As Professor Justene Hill Edwards discusses in this episode, all the Law School’s antebellum faculty members were enslavers and had familial ties to slavery. Click on the tiles below to explore their professional biographies, which UVA Law Special Collections has re-written using a reparative archival approach.
In addition, you can explore a selection of nineteenth-century student notebooks, including the notebook of John W. Stevenson mentioned in the episode, at Slavery & the University of Virginia School of Law.
As the first professor of law at the University of Virginia, John Tayloe Lomax adopted Thomas Jefferson’s view that the study of law should include an examination of government and politics within a broad conceptual framework. Lomax descended from the Tayloes, a prominent slave-holding Virginia family. According to the 1850 U.S. census, Lomax owned 7 enslaved persons in 1850.
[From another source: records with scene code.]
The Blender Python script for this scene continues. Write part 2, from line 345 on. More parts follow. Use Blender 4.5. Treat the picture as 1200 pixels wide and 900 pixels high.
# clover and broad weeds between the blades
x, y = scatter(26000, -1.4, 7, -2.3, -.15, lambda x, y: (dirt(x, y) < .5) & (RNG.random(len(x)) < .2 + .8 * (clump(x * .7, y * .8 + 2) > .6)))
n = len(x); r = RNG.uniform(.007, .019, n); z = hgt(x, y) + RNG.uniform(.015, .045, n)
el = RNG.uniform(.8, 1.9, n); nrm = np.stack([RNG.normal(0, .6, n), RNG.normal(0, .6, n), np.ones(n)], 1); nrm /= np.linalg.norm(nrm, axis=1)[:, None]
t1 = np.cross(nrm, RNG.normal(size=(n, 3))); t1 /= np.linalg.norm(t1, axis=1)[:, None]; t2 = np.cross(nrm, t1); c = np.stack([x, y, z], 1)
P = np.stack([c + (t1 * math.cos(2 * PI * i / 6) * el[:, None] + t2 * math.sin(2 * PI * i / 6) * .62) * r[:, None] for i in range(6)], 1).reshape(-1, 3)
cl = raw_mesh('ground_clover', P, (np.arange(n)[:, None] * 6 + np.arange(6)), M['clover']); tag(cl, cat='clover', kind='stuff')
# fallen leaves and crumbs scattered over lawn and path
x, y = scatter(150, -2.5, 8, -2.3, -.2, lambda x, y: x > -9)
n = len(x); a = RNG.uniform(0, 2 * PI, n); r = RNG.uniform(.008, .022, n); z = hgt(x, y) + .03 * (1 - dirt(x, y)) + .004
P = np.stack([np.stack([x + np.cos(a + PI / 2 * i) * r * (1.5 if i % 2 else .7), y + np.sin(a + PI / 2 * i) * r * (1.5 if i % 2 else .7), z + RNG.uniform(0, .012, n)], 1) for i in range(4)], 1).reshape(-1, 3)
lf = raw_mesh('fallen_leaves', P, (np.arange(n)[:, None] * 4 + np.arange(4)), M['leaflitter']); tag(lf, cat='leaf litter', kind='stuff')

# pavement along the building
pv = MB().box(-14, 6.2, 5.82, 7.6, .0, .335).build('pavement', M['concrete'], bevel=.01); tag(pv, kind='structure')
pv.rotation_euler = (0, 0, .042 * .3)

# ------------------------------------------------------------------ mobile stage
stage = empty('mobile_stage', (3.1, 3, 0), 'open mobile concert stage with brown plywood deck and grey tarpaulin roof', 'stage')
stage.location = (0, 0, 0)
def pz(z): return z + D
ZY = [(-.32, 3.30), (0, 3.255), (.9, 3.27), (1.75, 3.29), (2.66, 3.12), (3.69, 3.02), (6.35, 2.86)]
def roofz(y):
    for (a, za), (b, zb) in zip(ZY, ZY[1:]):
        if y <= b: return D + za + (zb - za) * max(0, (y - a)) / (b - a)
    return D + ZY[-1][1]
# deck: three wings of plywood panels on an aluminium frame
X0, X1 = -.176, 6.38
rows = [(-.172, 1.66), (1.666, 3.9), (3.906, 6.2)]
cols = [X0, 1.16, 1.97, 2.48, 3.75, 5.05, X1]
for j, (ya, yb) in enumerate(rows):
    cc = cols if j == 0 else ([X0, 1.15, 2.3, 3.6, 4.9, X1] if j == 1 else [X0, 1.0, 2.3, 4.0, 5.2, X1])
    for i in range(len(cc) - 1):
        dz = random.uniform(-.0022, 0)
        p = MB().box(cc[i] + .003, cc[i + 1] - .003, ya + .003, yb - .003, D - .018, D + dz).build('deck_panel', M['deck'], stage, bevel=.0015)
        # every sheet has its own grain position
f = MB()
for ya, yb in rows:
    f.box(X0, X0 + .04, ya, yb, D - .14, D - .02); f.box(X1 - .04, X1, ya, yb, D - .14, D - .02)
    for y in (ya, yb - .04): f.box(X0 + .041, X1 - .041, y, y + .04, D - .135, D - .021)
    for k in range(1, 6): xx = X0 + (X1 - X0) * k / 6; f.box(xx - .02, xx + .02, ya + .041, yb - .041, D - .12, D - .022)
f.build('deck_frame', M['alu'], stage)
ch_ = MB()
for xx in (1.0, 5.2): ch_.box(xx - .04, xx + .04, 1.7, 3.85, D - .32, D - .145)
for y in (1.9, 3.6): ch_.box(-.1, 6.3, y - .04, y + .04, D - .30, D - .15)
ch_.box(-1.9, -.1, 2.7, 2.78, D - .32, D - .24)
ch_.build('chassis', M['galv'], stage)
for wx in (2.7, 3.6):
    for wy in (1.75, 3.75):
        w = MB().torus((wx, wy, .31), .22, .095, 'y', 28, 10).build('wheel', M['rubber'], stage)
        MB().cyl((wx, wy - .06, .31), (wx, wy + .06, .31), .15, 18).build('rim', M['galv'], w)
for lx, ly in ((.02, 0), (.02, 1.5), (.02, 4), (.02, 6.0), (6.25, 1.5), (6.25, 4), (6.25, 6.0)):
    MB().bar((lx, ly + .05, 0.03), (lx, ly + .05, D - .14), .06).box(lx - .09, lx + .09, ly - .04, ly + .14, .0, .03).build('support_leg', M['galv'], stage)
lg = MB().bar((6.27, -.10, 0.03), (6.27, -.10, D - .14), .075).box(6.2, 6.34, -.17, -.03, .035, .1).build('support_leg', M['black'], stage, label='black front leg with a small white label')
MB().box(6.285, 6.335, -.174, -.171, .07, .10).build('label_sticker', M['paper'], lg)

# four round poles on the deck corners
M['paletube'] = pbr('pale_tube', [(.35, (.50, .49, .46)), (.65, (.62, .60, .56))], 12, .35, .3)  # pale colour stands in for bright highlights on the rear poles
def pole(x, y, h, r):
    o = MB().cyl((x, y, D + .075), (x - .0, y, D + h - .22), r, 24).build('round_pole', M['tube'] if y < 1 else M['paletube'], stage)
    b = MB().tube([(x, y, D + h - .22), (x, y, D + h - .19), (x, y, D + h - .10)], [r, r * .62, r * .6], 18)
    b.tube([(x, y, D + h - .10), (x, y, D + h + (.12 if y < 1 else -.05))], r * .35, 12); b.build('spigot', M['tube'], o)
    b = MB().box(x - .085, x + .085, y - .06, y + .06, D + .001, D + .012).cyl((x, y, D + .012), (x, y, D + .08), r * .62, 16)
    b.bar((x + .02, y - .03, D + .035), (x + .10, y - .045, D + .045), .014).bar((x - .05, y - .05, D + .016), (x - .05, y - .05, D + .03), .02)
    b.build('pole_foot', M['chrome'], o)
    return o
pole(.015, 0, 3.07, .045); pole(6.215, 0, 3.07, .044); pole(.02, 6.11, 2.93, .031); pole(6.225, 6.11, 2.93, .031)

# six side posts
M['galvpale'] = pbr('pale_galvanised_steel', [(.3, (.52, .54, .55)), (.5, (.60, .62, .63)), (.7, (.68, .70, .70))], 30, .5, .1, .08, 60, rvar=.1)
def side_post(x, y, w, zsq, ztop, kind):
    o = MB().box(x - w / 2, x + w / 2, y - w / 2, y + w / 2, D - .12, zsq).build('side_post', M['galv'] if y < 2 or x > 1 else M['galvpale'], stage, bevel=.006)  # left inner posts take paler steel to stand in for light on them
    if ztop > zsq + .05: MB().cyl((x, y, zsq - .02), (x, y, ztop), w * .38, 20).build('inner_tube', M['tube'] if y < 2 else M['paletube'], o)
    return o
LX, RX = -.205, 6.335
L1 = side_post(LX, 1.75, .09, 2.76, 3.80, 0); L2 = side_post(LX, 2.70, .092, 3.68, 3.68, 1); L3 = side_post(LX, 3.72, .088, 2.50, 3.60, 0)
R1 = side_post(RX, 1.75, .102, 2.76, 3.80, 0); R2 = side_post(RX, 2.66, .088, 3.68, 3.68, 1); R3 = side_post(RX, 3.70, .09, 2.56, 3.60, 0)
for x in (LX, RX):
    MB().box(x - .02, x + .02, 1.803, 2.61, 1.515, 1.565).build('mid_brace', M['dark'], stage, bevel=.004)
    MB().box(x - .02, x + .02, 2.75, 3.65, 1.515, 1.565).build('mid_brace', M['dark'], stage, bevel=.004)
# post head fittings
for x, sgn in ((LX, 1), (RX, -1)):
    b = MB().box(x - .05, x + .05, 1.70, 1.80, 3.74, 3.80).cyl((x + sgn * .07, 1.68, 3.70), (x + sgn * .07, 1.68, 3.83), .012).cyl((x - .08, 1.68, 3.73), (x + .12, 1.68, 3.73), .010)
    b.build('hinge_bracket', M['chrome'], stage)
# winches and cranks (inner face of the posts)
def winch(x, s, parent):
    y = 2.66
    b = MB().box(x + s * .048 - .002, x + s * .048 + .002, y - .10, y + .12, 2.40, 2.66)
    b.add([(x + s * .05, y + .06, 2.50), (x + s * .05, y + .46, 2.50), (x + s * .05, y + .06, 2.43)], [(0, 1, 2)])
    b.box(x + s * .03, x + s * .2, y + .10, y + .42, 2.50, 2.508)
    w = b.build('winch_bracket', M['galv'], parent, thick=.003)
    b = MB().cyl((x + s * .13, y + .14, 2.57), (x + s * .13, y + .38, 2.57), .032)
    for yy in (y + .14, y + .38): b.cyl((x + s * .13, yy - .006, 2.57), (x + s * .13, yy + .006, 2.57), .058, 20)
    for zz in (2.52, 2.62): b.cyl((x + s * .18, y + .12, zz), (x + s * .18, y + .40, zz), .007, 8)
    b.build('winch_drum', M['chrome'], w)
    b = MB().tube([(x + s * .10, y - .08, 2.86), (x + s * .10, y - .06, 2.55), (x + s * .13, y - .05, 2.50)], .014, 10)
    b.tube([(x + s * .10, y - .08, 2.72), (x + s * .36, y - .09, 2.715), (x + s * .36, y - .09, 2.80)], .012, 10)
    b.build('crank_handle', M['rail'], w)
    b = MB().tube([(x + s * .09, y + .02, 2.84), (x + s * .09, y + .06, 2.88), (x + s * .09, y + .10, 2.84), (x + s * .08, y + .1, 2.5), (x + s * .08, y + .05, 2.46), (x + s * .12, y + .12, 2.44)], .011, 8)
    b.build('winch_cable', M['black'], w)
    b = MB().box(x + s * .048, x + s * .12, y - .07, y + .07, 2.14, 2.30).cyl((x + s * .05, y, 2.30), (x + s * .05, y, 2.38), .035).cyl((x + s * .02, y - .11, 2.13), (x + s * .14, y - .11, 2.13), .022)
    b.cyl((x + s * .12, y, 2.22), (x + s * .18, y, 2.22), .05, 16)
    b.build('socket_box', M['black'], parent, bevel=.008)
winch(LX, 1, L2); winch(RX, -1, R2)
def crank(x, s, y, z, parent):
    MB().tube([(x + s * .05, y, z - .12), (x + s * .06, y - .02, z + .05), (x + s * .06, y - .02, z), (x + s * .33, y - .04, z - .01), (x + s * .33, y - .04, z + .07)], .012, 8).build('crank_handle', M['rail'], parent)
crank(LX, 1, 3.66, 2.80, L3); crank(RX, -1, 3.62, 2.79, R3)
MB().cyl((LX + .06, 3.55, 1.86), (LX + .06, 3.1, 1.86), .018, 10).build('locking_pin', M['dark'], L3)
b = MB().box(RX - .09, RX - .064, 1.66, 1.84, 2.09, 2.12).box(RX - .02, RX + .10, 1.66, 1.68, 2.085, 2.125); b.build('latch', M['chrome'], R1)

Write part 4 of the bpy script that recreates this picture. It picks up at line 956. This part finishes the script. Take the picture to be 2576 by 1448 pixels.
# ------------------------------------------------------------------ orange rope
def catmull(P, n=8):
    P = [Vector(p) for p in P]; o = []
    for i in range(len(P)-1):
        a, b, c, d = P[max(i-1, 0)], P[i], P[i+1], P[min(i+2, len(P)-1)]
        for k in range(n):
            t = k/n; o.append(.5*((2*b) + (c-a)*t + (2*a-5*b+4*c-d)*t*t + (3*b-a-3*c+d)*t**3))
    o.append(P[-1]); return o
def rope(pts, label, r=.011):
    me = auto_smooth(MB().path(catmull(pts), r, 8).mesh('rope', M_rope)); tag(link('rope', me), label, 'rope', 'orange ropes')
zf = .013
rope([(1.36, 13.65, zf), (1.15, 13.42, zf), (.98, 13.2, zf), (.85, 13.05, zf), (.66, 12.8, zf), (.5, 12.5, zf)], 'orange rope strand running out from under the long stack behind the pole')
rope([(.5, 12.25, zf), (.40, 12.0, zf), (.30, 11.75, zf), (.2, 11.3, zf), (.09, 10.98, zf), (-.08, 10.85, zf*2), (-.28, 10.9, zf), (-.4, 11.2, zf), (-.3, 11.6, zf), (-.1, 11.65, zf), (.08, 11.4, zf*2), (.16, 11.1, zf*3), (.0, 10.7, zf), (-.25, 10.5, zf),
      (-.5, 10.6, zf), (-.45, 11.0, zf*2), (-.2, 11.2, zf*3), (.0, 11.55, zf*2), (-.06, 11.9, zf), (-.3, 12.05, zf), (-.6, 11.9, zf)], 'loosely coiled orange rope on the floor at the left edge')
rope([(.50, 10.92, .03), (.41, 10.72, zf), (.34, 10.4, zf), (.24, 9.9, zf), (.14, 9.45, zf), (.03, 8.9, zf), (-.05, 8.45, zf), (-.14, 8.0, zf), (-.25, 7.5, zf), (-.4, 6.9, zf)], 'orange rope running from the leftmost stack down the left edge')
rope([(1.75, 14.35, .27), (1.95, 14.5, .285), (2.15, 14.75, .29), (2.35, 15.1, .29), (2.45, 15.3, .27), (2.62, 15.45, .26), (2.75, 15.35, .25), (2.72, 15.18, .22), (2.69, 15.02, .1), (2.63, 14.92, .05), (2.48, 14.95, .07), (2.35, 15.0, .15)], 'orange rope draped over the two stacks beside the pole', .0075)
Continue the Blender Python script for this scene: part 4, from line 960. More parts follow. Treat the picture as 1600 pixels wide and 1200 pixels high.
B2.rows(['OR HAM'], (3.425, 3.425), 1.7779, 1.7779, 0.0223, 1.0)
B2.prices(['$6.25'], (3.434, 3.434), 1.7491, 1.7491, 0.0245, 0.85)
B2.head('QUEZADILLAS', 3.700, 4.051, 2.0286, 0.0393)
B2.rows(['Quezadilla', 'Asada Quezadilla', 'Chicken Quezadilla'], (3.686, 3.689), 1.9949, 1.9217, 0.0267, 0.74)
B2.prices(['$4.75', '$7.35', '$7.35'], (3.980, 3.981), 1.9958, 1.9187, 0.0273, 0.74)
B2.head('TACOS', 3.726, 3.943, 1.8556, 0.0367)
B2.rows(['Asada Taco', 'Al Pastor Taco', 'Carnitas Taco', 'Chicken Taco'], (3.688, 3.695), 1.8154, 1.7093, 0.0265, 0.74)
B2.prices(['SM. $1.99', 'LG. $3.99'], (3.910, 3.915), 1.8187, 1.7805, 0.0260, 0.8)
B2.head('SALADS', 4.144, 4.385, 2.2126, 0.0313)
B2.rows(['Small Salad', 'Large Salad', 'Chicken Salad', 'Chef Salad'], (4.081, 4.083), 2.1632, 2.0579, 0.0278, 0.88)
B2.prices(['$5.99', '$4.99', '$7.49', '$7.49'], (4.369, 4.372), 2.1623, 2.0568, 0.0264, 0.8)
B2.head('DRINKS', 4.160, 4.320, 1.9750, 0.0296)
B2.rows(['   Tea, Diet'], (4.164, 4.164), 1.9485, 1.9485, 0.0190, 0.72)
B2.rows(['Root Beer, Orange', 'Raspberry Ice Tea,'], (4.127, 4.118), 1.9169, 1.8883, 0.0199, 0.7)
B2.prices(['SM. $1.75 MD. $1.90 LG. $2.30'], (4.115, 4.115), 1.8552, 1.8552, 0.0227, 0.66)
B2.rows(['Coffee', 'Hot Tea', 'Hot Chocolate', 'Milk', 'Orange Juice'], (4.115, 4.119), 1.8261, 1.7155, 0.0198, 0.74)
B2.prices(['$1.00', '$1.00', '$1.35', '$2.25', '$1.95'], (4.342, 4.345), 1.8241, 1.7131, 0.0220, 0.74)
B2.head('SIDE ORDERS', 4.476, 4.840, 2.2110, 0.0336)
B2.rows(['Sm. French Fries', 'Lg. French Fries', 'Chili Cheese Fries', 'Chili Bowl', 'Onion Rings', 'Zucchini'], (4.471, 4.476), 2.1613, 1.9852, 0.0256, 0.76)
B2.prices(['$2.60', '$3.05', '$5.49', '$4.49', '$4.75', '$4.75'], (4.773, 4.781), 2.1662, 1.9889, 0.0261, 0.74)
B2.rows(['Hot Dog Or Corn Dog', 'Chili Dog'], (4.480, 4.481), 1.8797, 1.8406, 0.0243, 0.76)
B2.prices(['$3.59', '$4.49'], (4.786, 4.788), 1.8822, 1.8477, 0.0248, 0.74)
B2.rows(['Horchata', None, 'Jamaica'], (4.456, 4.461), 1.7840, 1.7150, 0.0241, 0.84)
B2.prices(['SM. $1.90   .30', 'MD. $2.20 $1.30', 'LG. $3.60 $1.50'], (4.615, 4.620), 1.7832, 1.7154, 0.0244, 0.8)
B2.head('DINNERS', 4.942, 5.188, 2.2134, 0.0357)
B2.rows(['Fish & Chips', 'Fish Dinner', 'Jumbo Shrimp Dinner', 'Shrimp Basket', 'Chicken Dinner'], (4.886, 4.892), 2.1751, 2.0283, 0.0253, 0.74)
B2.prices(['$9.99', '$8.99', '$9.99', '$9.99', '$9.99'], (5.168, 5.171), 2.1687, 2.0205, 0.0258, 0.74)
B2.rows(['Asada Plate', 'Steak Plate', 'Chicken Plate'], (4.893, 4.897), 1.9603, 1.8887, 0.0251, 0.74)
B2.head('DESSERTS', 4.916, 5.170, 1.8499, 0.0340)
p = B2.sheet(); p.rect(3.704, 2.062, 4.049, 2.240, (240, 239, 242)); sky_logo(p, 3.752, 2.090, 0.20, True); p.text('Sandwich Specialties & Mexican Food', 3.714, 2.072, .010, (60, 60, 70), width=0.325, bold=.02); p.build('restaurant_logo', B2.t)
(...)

John Anthony Gardner Davis became the Law School’s second professor at the young age of twenty-eight. Davis lectured to his students that slavery was too engrained in the country's fabric to be eradicated and that the enslaved people in Virginia were better off enslaved than free. While a professor at the Law School, Davis reported in the 1830 U.S. Federal Census that he owned 17 enslaved persons.
In 1840, the Board of Visitors hired Nathaniel Pope Howard as a temporary professor of law to replace the recently-deceased Davis. A native of Richmond, Howard specialized in Virginia court procedure. After leaving UVA in 1841, Howard became Clerk of the Virginia General Court and then entered private practice. Census records indicate that he enslaved at least seven people, some of whom he rented to other enslavers in Richmond.
Tucker, who served as University of Virginia law professor from 1841 to 1845, entered this role after a distinguished career as a member of Congress, state senator, superior court judge, and President of the Virginia Court of Appeals. Census records show that in 1840, just before his move to Charlottesville, he enslaved 46 people.
John Barbee Minor became UVA's professor of law in 1845 and remained so for the next 50 years. Minor became a leading legal educator in the American south. Although Minor doubted the constitutionality of secession in the 1860s, he eventually came to believe it was necessary to protect the South and its institutions, including slavery. Census records and state tax lists show Minor enslaving dozens of people while a professor at UVA.
In June 1851, the faculty of the Law School was enlarged with the hiring of James P. Holcombe. Though his parents were ardently anti-slavery, Holcombe himself became the strongest support of secession among the University faculty. He used his own interpretations of moral and legal philosophy to justify the practice of slavery in the United States. Holcombe became a representative to the Confederate Congress in 1861.